Professor Rayner fights two thugs with armour no better than her pistol, and the same for theirs. With no armour save available, both are on 45%. It takes her five shots to take both down, and seven shots for them. Her odds are poor unless she goes first, but if so, she's got an edge.

Xerxes (skill 8) will wound a thug (skill 4) on 75%, while they're still on a 45%. He can take two and even three down in two rounds, but three will beat him before he gets the chance. Thugs with armour would be a much tougher proposition; they'd need at least 3 points of armour to withstand a pistol, but this would drop his chances to 66% and lose him the fight (this is, of course, why Xerxes carries a flare pistol).

Greenclaw (armour 7, rifle 7, skill 12) gets an armour save and ignores armour when fighting bandits (skill 8, armour 3-4, rifle 6).
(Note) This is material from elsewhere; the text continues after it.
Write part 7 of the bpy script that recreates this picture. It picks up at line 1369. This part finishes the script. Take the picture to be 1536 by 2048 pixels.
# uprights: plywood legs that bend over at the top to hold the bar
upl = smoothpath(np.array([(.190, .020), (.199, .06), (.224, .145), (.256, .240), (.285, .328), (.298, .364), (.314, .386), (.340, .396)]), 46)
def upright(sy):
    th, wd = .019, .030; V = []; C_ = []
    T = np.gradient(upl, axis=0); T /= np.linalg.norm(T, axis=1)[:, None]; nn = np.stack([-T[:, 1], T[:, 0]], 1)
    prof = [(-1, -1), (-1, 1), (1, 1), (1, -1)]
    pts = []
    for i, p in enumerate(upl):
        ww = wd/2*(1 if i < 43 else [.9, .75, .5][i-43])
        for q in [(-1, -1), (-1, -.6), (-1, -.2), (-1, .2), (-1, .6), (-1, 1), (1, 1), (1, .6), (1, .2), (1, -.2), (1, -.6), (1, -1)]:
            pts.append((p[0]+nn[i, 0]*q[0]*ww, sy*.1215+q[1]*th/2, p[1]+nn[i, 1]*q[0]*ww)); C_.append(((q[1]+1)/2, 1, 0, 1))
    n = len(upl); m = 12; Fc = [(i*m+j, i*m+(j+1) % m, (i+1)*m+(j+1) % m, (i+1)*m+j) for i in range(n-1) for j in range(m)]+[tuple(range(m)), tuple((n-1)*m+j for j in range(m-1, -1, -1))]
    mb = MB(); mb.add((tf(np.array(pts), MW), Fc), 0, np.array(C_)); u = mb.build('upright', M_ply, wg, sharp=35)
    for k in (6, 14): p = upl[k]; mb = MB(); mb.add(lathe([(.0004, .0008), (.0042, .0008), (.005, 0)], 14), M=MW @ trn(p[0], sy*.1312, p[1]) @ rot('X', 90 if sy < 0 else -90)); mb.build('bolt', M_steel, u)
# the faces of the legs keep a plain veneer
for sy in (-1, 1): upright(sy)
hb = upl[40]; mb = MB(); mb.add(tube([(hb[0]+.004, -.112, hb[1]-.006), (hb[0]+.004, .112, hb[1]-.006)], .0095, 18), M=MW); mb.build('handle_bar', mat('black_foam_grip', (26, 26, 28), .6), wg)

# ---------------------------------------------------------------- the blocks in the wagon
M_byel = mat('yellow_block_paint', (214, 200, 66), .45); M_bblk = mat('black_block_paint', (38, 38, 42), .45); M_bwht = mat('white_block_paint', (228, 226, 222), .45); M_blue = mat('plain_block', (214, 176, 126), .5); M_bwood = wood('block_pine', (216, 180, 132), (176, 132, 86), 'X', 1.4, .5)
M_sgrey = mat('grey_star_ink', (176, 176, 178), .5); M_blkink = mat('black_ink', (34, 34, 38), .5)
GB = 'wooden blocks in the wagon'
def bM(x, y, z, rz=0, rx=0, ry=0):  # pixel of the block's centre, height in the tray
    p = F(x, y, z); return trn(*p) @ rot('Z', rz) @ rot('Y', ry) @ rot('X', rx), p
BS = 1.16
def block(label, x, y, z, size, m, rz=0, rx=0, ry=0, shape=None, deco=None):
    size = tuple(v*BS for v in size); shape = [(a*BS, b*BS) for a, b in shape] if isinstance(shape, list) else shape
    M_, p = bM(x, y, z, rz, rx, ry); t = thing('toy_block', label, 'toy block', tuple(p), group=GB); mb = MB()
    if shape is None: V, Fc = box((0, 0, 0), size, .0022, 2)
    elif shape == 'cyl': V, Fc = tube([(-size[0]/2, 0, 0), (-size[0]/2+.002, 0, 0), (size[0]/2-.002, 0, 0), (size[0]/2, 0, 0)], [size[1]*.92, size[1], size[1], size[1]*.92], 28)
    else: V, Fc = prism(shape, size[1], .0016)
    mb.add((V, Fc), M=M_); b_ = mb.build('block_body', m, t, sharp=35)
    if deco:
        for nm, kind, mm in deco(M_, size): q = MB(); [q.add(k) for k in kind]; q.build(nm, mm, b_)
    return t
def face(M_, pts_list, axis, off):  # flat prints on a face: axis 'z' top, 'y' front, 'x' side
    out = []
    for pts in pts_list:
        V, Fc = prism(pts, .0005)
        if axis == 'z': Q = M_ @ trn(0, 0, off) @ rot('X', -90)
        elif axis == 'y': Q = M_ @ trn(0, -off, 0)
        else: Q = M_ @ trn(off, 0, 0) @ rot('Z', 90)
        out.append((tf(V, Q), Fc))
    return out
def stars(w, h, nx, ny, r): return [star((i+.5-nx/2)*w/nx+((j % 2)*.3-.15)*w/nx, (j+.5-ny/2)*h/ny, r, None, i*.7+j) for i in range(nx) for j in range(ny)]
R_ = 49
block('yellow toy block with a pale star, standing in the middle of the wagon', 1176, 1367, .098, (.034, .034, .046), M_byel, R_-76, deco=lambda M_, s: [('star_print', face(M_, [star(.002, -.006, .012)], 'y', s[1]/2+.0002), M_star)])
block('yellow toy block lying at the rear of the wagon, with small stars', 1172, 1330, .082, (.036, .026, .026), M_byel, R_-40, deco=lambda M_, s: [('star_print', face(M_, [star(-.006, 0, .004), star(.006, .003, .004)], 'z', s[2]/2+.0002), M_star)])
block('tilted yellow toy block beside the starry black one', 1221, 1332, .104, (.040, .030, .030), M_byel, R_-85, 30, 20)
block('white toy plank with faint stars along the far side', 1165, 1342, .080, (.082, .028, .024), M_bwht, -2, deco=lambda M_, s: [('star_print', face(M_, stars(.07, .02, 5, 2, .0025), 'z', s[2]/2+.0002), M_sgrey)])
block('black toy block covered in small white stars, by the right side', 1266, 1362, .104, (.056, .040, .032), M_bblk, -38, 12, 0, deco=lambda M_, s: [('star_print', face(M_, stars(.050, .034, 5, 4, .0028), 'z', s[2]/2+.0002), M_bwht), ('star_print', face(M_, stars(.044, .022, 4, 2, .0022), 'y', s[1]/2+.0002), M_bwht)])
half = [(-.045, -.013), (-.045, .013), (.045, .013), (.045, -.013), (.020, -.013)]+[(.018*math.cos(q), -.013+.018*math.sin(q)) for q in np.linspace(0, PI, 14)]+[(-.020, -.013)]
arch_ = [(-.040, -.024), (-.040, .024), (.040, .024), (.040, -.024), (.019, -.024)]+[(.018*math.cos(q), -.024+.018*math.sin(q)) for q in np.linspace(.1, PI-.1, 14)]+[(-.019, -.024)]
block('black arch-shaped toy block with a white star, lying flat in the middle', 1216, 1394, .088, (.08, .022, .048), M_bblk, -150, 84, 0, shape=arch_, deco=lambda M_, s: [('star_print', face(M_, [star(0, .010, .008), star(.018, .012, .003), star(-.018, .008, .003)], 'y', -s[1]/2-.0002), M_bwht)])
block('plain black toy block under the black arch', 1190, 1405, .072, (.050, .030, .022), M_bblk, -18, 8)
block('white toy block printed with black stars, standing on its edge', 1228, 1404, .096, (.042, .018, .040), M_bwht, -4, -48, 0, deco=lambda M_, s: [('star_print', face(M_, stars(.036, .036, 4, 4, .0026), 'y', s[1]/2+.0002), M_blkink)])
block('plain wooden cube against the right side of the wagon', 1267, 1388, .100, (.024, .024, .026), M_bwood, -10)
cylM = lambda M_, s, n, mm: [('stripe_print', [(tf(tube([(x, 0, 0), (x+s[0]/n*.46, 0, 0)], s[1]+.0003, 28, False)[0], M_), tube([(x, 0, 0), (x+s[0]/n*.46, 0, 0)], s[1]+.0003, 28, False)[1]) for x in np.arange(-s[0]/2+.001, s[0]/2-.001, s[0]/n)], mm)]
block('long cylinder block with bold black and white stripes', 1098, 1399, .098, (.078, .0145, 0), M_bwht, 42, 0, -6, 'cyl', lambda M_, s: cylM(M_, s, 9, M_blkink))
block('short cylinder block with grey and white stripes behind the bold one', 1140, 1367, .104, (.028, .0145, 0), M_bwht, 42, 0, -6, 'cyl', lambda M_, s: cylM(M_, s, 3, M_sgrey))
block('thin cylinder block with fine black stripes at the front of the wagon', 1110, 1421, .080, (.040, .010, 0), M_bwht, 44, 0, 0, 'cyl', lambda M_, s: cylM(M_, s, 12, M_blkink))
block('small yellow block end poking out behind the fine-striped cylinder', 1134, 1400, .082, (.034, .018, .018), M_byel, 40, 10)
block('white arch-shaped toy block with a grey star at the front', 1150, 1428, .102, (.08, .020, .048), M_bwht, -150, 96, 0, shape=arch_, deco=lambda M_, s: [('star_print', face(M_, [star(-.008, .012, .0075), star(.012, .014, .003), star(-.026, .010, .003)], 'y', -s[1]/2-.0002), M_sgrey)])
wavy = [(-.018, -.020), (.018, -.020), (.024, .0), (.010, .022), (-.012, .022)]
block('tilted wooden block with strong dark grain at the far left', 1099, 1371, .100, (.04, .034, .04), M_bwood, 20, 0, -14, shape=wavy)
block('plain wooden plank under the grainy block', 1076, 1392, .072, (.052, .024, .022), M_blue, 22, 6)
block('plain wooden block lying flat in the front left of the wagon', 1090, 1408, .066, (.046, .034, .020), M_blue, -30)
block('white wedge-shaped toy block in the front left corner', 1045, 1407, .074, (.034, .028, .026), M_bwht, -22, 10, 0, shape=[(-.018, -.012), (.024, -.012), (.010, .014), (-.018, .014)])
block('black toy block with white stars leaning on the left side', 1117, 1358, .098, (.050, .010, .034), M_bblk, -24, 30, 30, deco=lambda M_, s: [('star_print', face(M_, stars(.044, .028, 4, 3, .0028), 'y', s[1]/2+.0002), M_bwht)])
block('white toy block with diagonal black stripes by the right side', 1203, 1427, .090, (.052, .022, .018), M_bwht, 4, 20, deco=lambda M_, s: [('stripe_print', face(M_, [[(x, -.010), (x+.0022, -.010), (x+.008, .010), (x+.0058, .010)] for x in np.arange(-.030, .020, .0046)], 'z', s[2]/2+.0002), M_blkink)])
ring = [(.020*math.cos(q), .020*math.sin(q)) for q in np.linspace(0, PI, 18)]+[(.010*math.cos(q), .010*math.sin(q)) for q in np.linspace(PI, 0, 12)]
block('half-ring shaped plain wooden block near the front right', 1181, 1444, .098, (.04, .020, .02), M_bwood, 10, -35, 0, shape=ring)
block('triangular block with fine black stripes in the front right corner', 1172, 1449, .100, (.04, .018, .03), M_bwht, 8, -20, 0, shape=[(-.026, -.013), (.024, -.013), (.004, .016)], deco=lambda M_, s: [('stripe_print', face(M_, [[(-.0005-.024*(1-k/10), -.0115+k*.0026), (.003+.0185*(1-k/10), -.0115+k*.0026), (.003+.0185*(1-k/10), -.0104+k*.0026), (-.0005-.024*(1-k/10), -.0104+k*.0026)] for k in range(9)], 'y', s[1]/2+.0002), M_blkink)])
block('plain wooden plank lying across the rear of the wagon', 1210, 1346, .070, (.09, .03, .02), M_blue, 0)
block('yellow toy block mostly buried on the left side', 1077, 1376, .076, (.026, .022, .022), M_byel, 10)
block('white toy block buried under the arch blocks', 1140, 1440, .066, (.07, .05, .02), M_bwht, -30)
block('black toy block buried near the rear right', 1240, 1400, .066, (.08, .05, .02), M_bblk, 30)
She should cause a wound 71% of the time, but it'll take 7-9 shots to defeat 4-5 bandits respectively (a little faster than the last model). She'd take 38 attacks from five, or 24 from four. They have only a 35% chance to wound her, so she can expect to survive 9 shots, or about one round.

This one has worked out less satisfactory than last time, perhaps. But as I said, I'm not sure it's actually appropriate for her to take on four or five bandits at once. This is sort of the burning question at the moment. If I do want that sort of thing, then I suspect I need to seriously consider upping the number of wounds Monitors have, because the undamaged/unconscious threshold is very sharp right now. This isn't a maths question, but a genre one, and right now I don't have a definite answer.

My inclination is that no, I don't. In that case, this isn't a problem - from the maths above, two Monitors of Greenclaw's competence, or her and a couple of less accomplished fighters, should be able to handle the bandits. The kind of rabble that Greenclaw should be able to handle on her own would be less accomplished, and probably better modelled as a mob. I will need to consider how to make those kinds of DMing distinctions intuitive.

Ukala (armour 10, skill 16, rifle 8) would like to fight several mercenaries (armour 6, skill 12, rifle 7) at once. She gets a hit with 86% probability, while they're on a 39%. Essentially, she can take nearly one merc per shot, but can still only withstand 7 shots, which means she can't afford to take fire from more than two mercs simultaneously - she could just about take four if she gets the drop on them and rolls well early on, but could equally well be doomed.

The Kargbeast has four Wounds, armour 10, str 9 and probably melée of about 15. The Kargbeast has a substantial advantage once it gets into combat (there's no way Ukala has a Strength 10 melée weapon, and she's probably got a lower melée skill), which means Ukala needs to get some shots off before combat starts. She has a 50% chance of wounding here, and so would need eight shots to bring it down - she won't get that. However, if she can inflict a wound or two she's got roughly even odds of taking it in melée.

Toa, providing he has a rifle capable of penetrating robot armour, can effectively take out a robot with every shot. He might well be much less effective against other targets, though. If he has military armour at about a 10 (better than most weapons can handle) he can survive about 10 shots from Skill 10 robots - less than last time, actually, and I'm increasingly thinking that I've misjudged armour values. This means he can realistically fight maybe three such robots if he gets lucky. Of course, if he's getting to fire first, he can take five on.

A high-grade military bot might have armour 16 in this system - some of the heaviest around, and more than Toa's rifle can handle. Toa can cause a wound around 26% of the time, calling for 12 shots. This means it will take him about six rounds to defeat the bot, and it's likely to beat him first. This is, of course, ignoring any side-effects of using a shock rifle on a robot - something I'm considering implementing.